“Ad Astra” é um filme muito poderoso, um filme que trabalha com o sentimentalismo e com a verdade humana. Um facto muito importante é o passado nos “atormentar”: estará sempre presente mesmo que o ignoremos, mesmo que o ponhamos para trás das costas, ou seja, o passado é, muitas vezes, o nosso presente e determinará sempre o nosso futuro. Brad Pitt tem um papel muito consistente, consegue manter-se enquanto personagem (Roy McBride) muito neutro às vicissitudes do mundo, e é isso que lhe permite envergar por uma carreira de astronauta, tal como o seu pai (Clifford McBride – interpretado por Tommy Lee Jones), um dos maiores astronautas de todo o sempre. O filme tem uma vertente muito sentimental; claro que o facto de ser de ficção científica tem necessariamente de obedecer aos critérios já habituais de essência áudio-visual, mas é um filme que consegue ir muito mais para além disso. É um filme no seu todo; é muito interessante verificar que a gradação dramática do filme se faz sempre com muito pragmatismo, com muita clareza, muita objectividade, sem nunca abandonar a criatividade e a imprevisibilidade que estão adjacentes às grandes obras.
E agora, que mais há a destacar?
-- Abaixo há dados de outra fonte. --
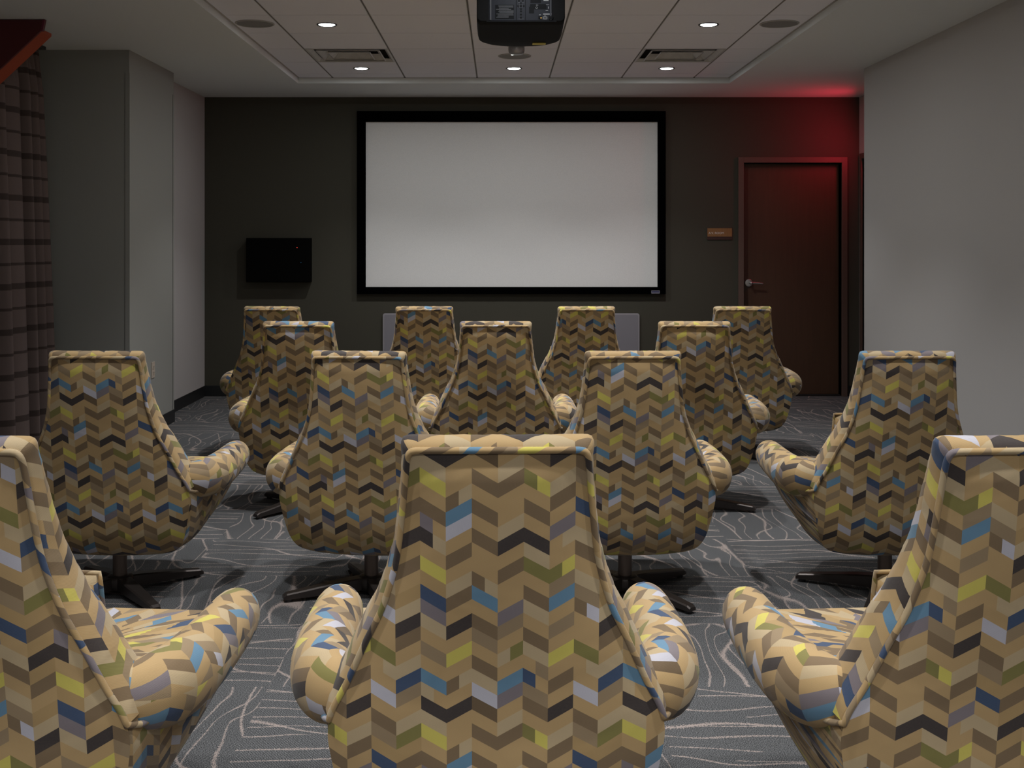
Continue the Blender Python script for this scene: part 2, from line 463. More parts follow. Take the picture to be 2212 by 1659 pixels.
struct(b.build('ceiling', M['black']), 'void above the acoustic tiles')

# walls
DX0, DX1, DZ = 2.272, 3.182, 2.170        # clear door opening in the far wall
b = MB(); b.box(-3.6, DX0 - 0.0, YB, YB + 0.3, 0, SOF); b.box(DX1, 3.6, YB, YB + 0.3, 0, SOF); b.box(DX0, DX1, YB, YB + 0.3, DZ, SOF)
struct(b.build('wall_front', M['wall_dark']), 'dark taupe wall behind the projection screen')
b = MB(); b.box(-3.6, XL, YR, 8.0, 0, SOF)
b.box(-3.6, -2.736, 9.09, YB, 0, SOF)
struct(b.build('wall_left', M['wall_light']))
struct(MB().box(-3.6, -2.593, 8.0, 9.09, 0, SOF).build('wall_left_pier', M['wall_left']), 'grey pier jutting from the left wall')
struct(MB().box(XR, XR + 0.16, YR, 8.86, 0, SOF).build('wall_right', M['wall_light']))
b = MB()
SD0, SD1, SDZ = 9.58, 10.50, 2.20
b.box(3.347, 3.6, 8.70, SD0, 0, SOF); b.box(3.347, 3.6, SD1, YB, 0, SOF); b.box(3.347, 3.6, SD0, SD1, SDZ, SOF)
b.box(XR + 0.16, 3.347, 8.70, 8.86, 0, SOF)
struct(b.build('wall_alcove', M['wall_light']), 'side wall of the door alcove')
struct(MB().box(-3.6, 5.0, YR - 0.15, YR, 0, SOF).build('wall_rear', M['wall_light']))

# baseboards
bh = 0.100
def baseboard(name, segs):
    b = MB()
    for s in segs: b.box(*s[:4], 0, bh); b.box(*s[4:], 0, 0.012) if len(s) > 4 else None
    struct(b.build(name, M['base'], bevel=0.002))
baseboard('baseboard_front', [(-2.736, DX0 - 0.055, YB - 0.008, YB), (DX1 + 0.055, 3.347, YB - 0.008, YB)])
baseboard('baseboard_left', [(-2.736, -2.728, 9.098, YB - 0.008), (-2.735, -2.585, 9.09, 9.098), (-2.593, -2.585, 7.992, 9.09), (XL, -2.585, 7.992, 8.0),
                             (XL, XL + 0.008, YR, 7.992)])
baseboard('baseboard_right', [(XR - 0.008, XR, YR, 8.868), (XR, 3.339, 8.86, 8.868), (3.339, 3.347, 8.868, SD0 - 0.05)])

# corner guards on the pier
b = MB(); b.box(-2.622, -2.592, 7.9975, 8.0, 0.1, 2.616); b.box(-2.593, -2.5905, 7.9975, 8.028, 0.1, 2.616)
b.box(-2.6225, -2.6212, 7.9970, 7.9985, 0.1, 2.616, 1)
struct(b.build('trim_2', [M['wall_left'], M['slot']]), 'corner guard on the near edge of the pier')
b = MB(); b.box(-2.593, -2.5905, 9.062, 9.0925, 0.1, 2.604); b.box(-2.5915, -2.5900, 9.060, 9.0625, 0.1, 2.604, 1)
struct(b.build('trim_3', [M['wall_left'], M['slot']]), 'corner guard on the far edge of the pier')

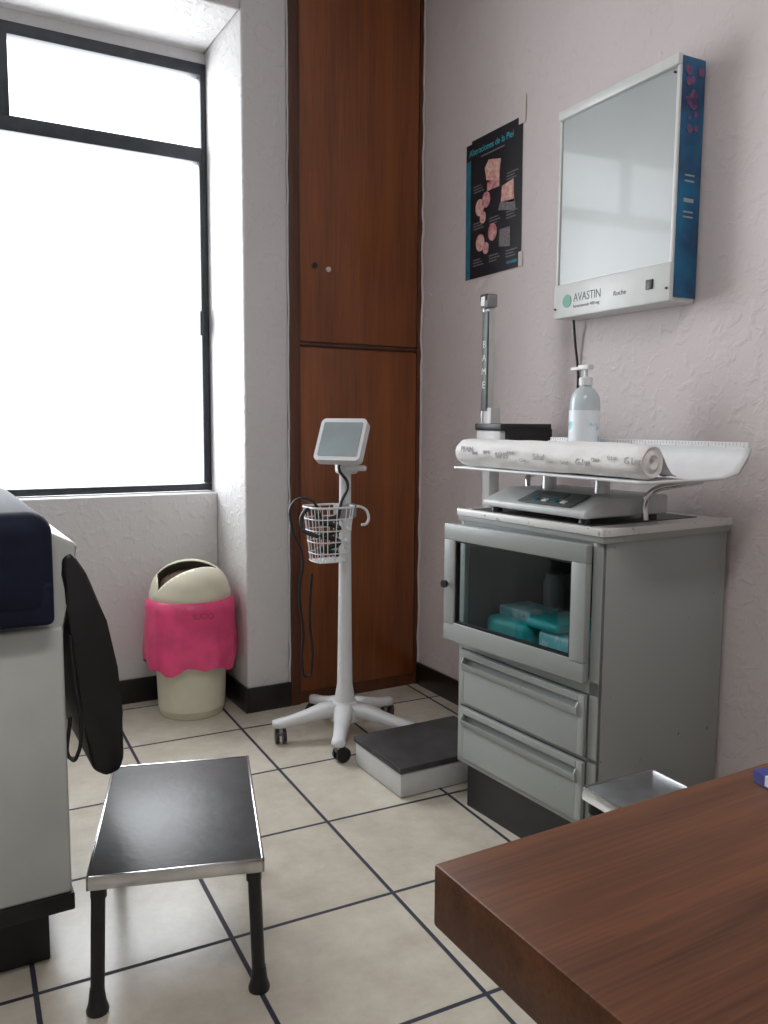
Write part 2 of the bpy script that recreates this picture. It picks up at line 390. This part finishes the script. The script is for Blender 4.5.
def drawer(n,z0,z1):
    box(n+'_gap',(-.003,.028,z0-.004),(.0,W-.016,z1+.004),M_gap,CB)
    y0,y1=.032,W-.020
    prism(n+'_front',[(.0,z0),(-.014,z0),(-.014,z1-.056),(-.004,z1-.046),(-.004,z1-.026),(-.015,z1-.018),(-.015,z1),(.0,z1)],'y',y0+.02,y1-.02,M_cab,CB,.0012)
    box(n+'_side_a',(-.014,y0,z0),(0,y0+.02,z1),M_cab,CB,.0012); box(n+'_side_b',(-.014,y1-.02,z0),(0,y1,z1),M_cab,CB,.0012)
    prism(n+'_pull',[(-.012,z1-.058),(-.021,z1-.050),(-.024,z1-.034),(-.021,z1-.034),(-.018,z1-.048),(-.010,z1-.055)],'y',y0+.02,y1-.02,M_cab,CB)
    for k,(a,b_) in enumerate([(y0+.016,y0+.021),(y1-.021,y1-.016)]):
        prism(n+'_pull_end_%d'%k,[(-.005,z1-.058),(-.013,z1-.058),(-.022,z1-.050),(-.024,z1-.034),(-.016,z1-.020),(-.005,z1-.020)],'y',a,b_,M_cab,CB,.001)
drawer('drawer_upper',.337,.490); drawer('drawer_lower',.168,.320)
dr=empty('door',(-.006,.028,0),rad(3.2)); dr.parent=CB
dw=W-.020; z0,z1=.525,.862; fw=.045
for n,a,b_ in [('door_bottom',(0,z0),(dw,z0+fw+.008)),('door_top',(0,z1-fw),(dw,z1)),('door_near',(0,z0+fw),(fw,z1-fw)),('door_far',(dw-fw,z0+fw),(dw,z1-fw))]:
    box(n,(-.022,a[0],a[1]),(0,b_[0],b_[1]),M_cab,dr,.002)
box('door_glass',(-.010,fw-.002,z0+fw),(-.007,dw-fw+.002,z1-fw),M_glassC,dr)
for n,a,b_ in [('gasket_b',(fw,z0+fw+.008),(dw-fw,z0+fw+.013)),('gasket_t',(fw,z1-fw-.005),(dw-fw,z1-fw)),('gasket_n',(fw,z0+fw),(fw+.005,z1-fw)),('gasket_f',(dw-fw-.005,z0+fw),(dw-fw,z1-fw))]:
    box(n,(-.018,a[0],a[1]),(-.004,b_[0],b_[1]),M_black,dr)
rod('knob_stem',(-.034,dw-.02,.69),(-.02,dw-.02,.69),.006,.006,M_chrome,dr); rod('knob',(-.042,dw-.02,.69),(-.032,dw-.02,.69),.011,.011,M_black,dr)
# contents
box('teal_tray',(.07,.10,.513),(.30,.29,.590),M_tealb,CB,.015,3)
box('teal_bag',(.05,.31,.513),(.22,.49,.595),M_teal,CB,.022,3)
box('teal_cloth',(.06,.20,.590),(.22,.33,.618),M_teal,CB,.012,3)
box('flat_box',(.09,.34,.595),(.20,.47,.622),M_tealb,CB,.004,2)
lathe('jar',[(0,0),(.03,0),(.032,.01),(.032,.09),(.026,.10),(.026,.115),(0,.115)],M_inkl,CB,loc=(.24,.40,.596))
box('grey_box',(.10,.04,.513),(.20,.09,.60),M_tealb,CB,.006,3)
for i in range(4): box('packet_%d'%i,(.33,.08+.1*i,.513),(.40,.16+.1*i,.66+.03*(i%2)),M_inkl if i%2 else M_greytab,CB,.006)
# ---------------------------------------------------------------- baby scale
BS=empty('baby_scale',(1.42,1.46,.9045),rad(2.0))
prism('body',[(.00,.012),(.30,.012),(.30,.062),(.09,.062),(.0,.03)],'y',.04,.44,M_scale,BS,.006)
o=box('display_panel',(.006,.13,.0),(.085,.33,.003),M_greytab,BS,.002); o.location=(.045,.20,.050); o.rotation_euler=(0,rad(-19.6),0)
o=box('lcd',(0,0,0),(.03,.10,.003),M_lcd,BS); o.location=(.055,.21,.0555); o.rotation_euler=(0,rad(-19.6),0)
for i in range(4):
    o=box('key_%d'%i,(0,0,0),(.014,.018,.003),M_postb if i%2 else M_white,BS,.001); o.location=(.025,.14+.035*i,.0455); o.rotation_euler=(0,rad(-19.6),0)
for i,(x,y) in enumerate([(.03,.07),(.03,.41),(.27,.07),(.27,.41)]): rod('foot_%d'%i,(x,y,-.0015),(x,y,.014),.016,.014,M_black,BS)
rod('load_post_a',(.16,.14,.06),(.16,.14,.118),.02,.02,M_steel,BS); rod('load_post_b',(.16,.34,.06),(.16,.34,.118),.02,.02,M_steel,BS)
def trough(n,y0,y1,m):
    bm=bmesh.new(); outer=[(-.035,.113),(.03,.113),(.10,.113),(.24,.115),(.29,.126),(.325,.160),(.335,.186)]
    inner=[(x*.97+.002,z+.006) for x,z in outer]; inner[0]=(-.035,.119)
    prof=outer+inner[::-1]; N=len(prof); rings=[]
    ys=[y0,y0+.02,y1-.02,y1]
    for k,y in enumerate(ys):
        rings.append([bm.verts.new((x,y,z)) for x,z in prof])
    for A,B in zip(rings,rings[1:]):
        for i in range(N): bm.faces.new((A[i],A[(i+1)%N],B[(i+1)%N],B[i]))
    bm.faces.new(rings[0]); bm.faces.new(rings[-1][::-1])
    return bm2(n,bm,m,BS,True)
trough('weighing_tray',-.17,.53,M_white)
box('measuring_strip',(.326,-.165,.170),(.331,.52,.202),M_white,BS,.001)
for i in range(68): box('tick_%d'%i,(.3252,-.155+.01*i,.194 if i%5 else .189),(.3262,-.1543+.01*i,.200),M_inkl,BS)
tube('support_tube',[(.19,.02,0.003),(.19,.02,.05),(.20,.0,.080),(.235,-.03,.093),(.30,-.06,.104)],.009,M_chrome,BS)
tube('support_tube_b',[(.19,.46,0.003),(.19,.46,.05),(.20,.475,.080),(.235,.49,.093),(.30,.50,.104)],.009,M_chrome,BS)
# paper roll resting on the flat front lip of the tray
PR=empty('exam_paper_roll',(1.412,1.46,1.0655),rad(2.0))
def rf(r,z,a):
    k=1 if r>.03 else 0
    return r*(1+k*(.035*math.sin(3*a+z*9)+.018*math.sin(7*a-z*20)+.012*math.sin(5*a+z*47))),z
lathe('roll',[(0.0,-.158),(.007,-.158),(.007,-.163),(.016,-.168),(.026,-.163),(.034,-.166),(.0385,-.155)]+[(.039,-.15+.01*i) for i in range(1,65)]+[(.036,.51),(.012,.515),(0,.50)],M_paper,PR,64,fn=rf).rotation_euler=(rad(-90),0,0)
# loose end of the sheet lying into the tray behind the roll
bm=bmesh.new(); rows=[]
prof=[(.020,.034),(.040,.012),(.058,-.012),(.075,-.030),(.10,-.038),(.135,-.0385)]
for j in range(33):
    y=-.155+.02*j
    rows.append([bm.verts.new((x+.004*math.sin(j*.9+k),y,z+abs(.004*math.sin(j*1.3+k*1.7)))) for k,(x,z) in enumerate(prof)])
for A,B in zip(rows,rows[1:]):
    for k in range(len(prof)-1): bm.faces.new((A[k],A[k+1],B[k+1],B[k]))
bm2('loose_sheet',bm,M_paper,PR,True)
random.seed(7)
for i in range(13):
    y=.48-.050*i; s=random.choice(['BAME','Clinic','PRAIN','Salud','G Luz','TORRES'])
    text('print_%d'%i,s,.022 if i%3==0 else .013,(-.0412,y,random.uniform(-.016,.004)),(math.pi/2-rad(3),0,-math.pi/2),M_inkp,PR,.0004,'LEFT',.9)
# sanitizer bottle on tray
BT=empty('hand_sanitizer_bottle',(1.683,1.795,1.0255))
lathe('bottle',[(0,0),(.040,0),(.043,.006),(.043,.18),(.040,.20),(.026,.222),(.016,.228),(.016,.24),(0,.24)],M_clear,BT)
lathe('label',[(.0436,.055),(.0440,.056),(.0440,.16),(.0436,.161)],M_label,BT)
lathe('pump_collar',[(0,.232),(.019,.232),(.019,.253),(.010,.256),(.006,.258),(.006,.278),(0,.278)],M_white,BT)
box('pump_head',(-.012,-.02,.276),(.012,.024,.29),M_white,BT,.004); box('pump_nozzle',(-.005,.02,.276),(.005,.06,.285),M_white,BT,.002)

# ---------------------------------------------------------------- physician scale
PS=empty('physician_scale')
box('platform_base',(1.255,2.085,0.002),(1.66,2.385,.080),M_whiteg,PS,.006)
box('platform_mat',(1.250,2.08,.080),(1.66,2.39,.100),M_rubber,PS,.004)
box('column_foot',(1.62,2.17,0.002),(1.80,2.36,.06),M_whiteg,PS,.005)
box('column',(1.70,2.262,.05),(1.742,2.304,1.20),M_whiteg,PS,.004)
box('beam_box',(1.64,2.13,1.03),(1.84,2.260,1.125),M_whiteg,PS,.006)
box('beam_box_top',(1.635,2.12,1.125),(1.845,2.262,1.147),M_black,PS,.004)
box('beam_box_side',(1.66,2.115,1.035),(1.842,2.131,1.13),M_black,PS)
box('height_rod_outer',(1.703,2.285,1.15),(1.728,2.313,1.53),M_whiteg,PS,.003)
box('height_rod_plate',(1.696,2.284,1.19),(1.704,2.314,1.52),M_greytab,PS,.002)
box('height_rod_rule',(1.700,2.309,1.12),(1.724,2.320,1.545),M_steel,PS,.001)
box('height_rod_head',(1.690,2.276,1.532),(1.733,2.326,1.575),M_inkl,PS,.008,3)
box('head_cap',(1.688,2.280,1.552),(1.735,2.322,1.577),M_black,PS,.006,3)
box('head_window',(1.686,2.29,1.537),(1.692,2.312,1.568),M_white,PS,.002)
for i,ch in enumerate('BAME'): text('plate_%s'%ch,ch,.034,(-.0,0,0),RW,M_paper,PS,.0004,'CENTER').location=(1.6955,2.299,1.40-.045*i)

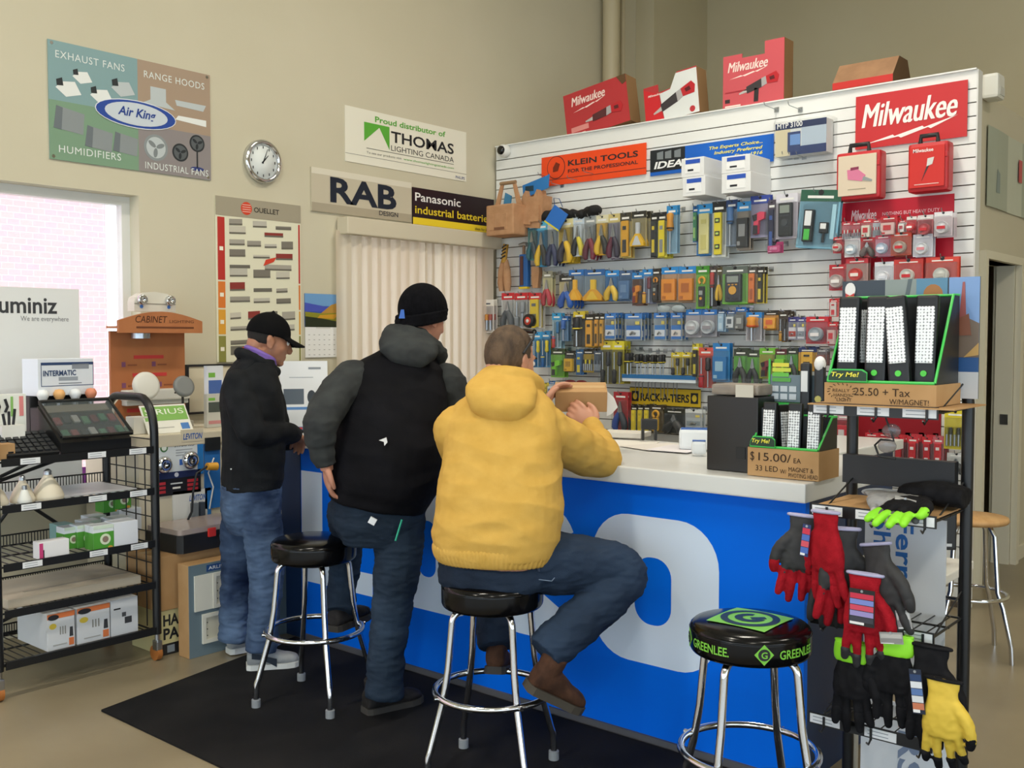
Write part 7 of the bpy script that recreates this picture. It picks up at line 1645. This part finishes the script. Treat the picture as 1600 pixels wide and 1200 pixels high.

O filme tem muita linguagem que não se faz por palavras, é muitas vezes indizível; é uma transmissão de mensagem muito, muito assertiva, sobretudo no que toca a nós termos sempre ciente que é fundamental não nos esquecermos de quem amamos, termos consciência de quem traz algum propósito à nossa vida. Por outro lado, o filme também é muito relevante na maneira como demonstra como podemos enlouquecer quando temos um único objectivo traçado, e o seguimos sem grande critério, desmedidamente, sem olhar para trás, nem para os lados, sempre cegos, digamos assim, na ganância – e ingratidão – de nós mesmos.
Tem um final muito, muito interessante, pois consegue fechar a cortina, novamente, com uma essência muito emotiva. Brad Pitt, a sua personagem, vai-se revelando sempre, como que aprendendo com os seus erros, olhando para aquilo que viu a sua vida profissional destruir a sua vida pessoal, sobretudo por exemplo do seu pai, que considera um herói, mas é precisamente nessa sua busca por conseguir perceber o que aconteceu ao seu pai, que desapareceu numa missão muito, muito importante – das mais importantes da história da humanidade, no contexto – desaparecendo há mais de uma década. Portanto, é nessa descoberta que vai percebendo que, de facto, a realidade não é bem como ele esperava: a intrínseca e a extrínseca.
É de lamentar o facto de “Ad Astra” estar fora das nomeações para os Globos de Ouro e para os BAFTA. “Ad Astra” tem uma cinematografia absolutamente incrível, invejável e fascinante; claro que filmes desta essência mais “no espaço”, como por exemplo “Interstellar” (Christopher Nolan, 2014) e “Gravidade” (Alfonso Cuarón, 2013), são-lhes quase inevitavelmente exigidos que a imagem valha mais que mil palavras, digamos. Muito importante também é perceber a forma como, ao longo do filme, Roy se vai revelando ao espectador, na forma subtil como percebemos o seu sofrimento, a sua solidão, o facto de a sua vida profissional ter arruinado e auto-mutilado o seu casamento e destruindo completamente essa união, tal como aconteceu com o seu pai. Ele mesmo diz: “Não tive filhos porque não os queria arrastar para uma vida de ausência”, pois foi isso que a personagem de Brad Pitt sofreu. Assim, uma pergunta com a qual “Ad Astra” nos deixa, que é muito, muito pertinente, é: até que ponto é que é importante atingirmos os nossos sonhos, se essa conquista, e a própria celebração é feita em plena solidão? Até que ponto é que não é mais importante termos pessoas ao nosso lado, e dosearmos mais as nossas expectativas e as nossas ambições, com um “público” (sentimental) e com um apoio que não seja individual, que seja exterior – não só interior –, do que ambicionarmos eternamente conquistas cegas, só para satisfazermos o nosso ego?
Tem um argumento muito bom – palmas para o realizador James Gray –pois, como todos os bons guiões, a mensagem, a obra, aquilo que o filme quis transmitir, ficou mais do que clara, mas não totalmente decifrável, porque todas as grandes criações deixam-nos a pensar, a reflectir – e a digerir o filme. É, portanto, essencialmente, um filme para levar connosco, como à estrela de nós mesmos. Mas é sobretudo no tom, muitas vezes na respiração da alma, que percebemos, em “Ad Astra” (do latim “rumo às estrelas”), que essa estrela não é algo que está acima de nós, mas que está dentro de nós.
Gostei muito de Ad Astra mas eu gostaria de uma edição sem as cenas de batalha no espaço. Acho que foi apenas uma distração do argumento para agradar um público maior.